Tais disposições são as chamadas cláusulas pétreas da CF.
Essa PEC, se aceita e não for declarada inconstitucional pelo próprio STF, fulminará diretamente essas duas vedações, pois além de ir contra a separação dos Poderes, os julgamentos que justificaram essa PEC, fundamentalmente foram decididos levando-se em conta os direitos e garantias individuais.

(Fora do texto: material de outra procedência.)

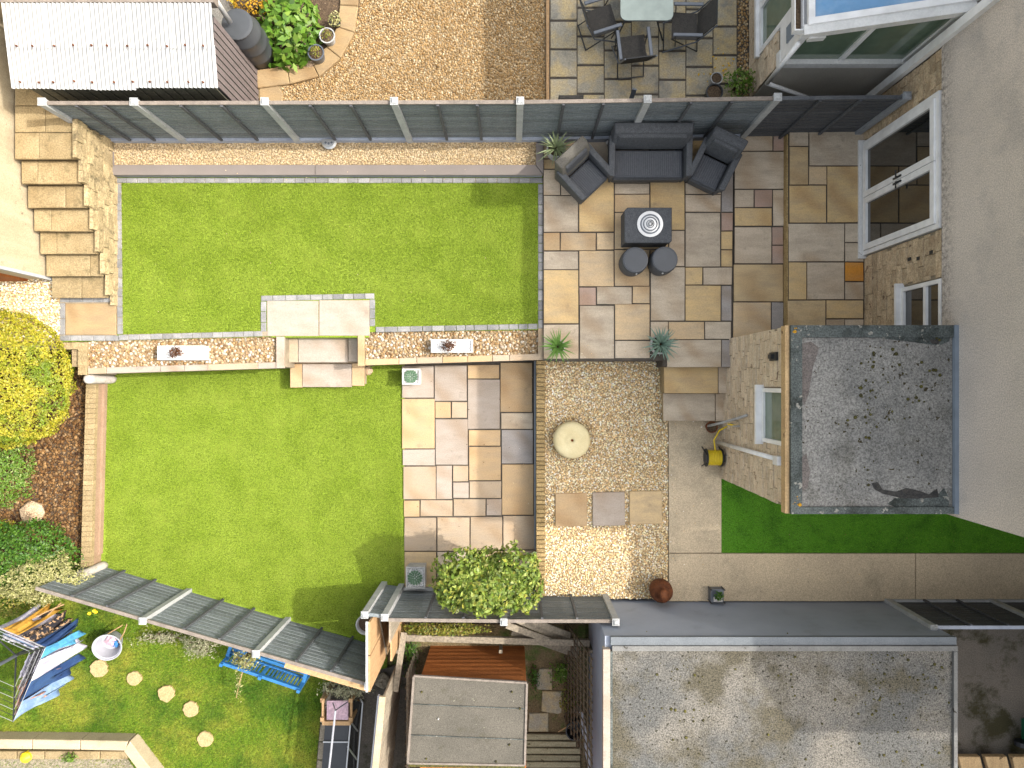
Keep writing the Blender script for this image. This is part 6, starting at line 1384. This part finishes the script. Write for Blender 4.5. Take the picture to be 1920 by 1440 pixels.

Ademais, está previsto na CF, que compete ao STF, precipuamente, a guarda da Constituição. O que se vê com essa PEC é uma tentativa do Poder Legislativo interferir nos julgamentos do STF. Em última instância, o Congresso decidiria que mesmo que a mais alta corte jurídica do Brasil entenda que leis, ou ausência de leis que já deveriam existir, violam a CF, o Poder Legislativo poderia determinar que tais normas fossem cumpridas, ainda que inconstitucionais, que ferissem uma ou mais Cláusulas Pétreas. Seria uma injustiça qualificada, imposta por força do legislativo. Algo inadmissível em um estado democrático.
Fico pensando o que acontecerá se essa PEC vier a ser promulgada pelo Presidente da República, ou se na hipótese de ele não a promulgar, o legislativo proclamar sua existência? Quem resolverá esse impasse? Será isso bom para o Brasil? Será esse tipo de ato, um bom sinalizador para o investidor internacional?
Que triste Brasil vivemos, que momento perigoso para a democracia. Espero que essa situação se resolva o quanto antes, não podemos viver em um país sem justiça. O judiciário é sim um poder supremo, é ele que nos permite a civilização, não podemos voltar a época de Roma em que os chefes de governo e os senadores governavam de acordo com os seus pontos de vistas, violando toda sorte dos direitos do povo, que hoje são chamados de “direitos e garantias individuais”. A falta de controle por quem tem competência e conhece mesmo o direito, seria uma espécie de absolutismo imposto pelos que governam ou legislam.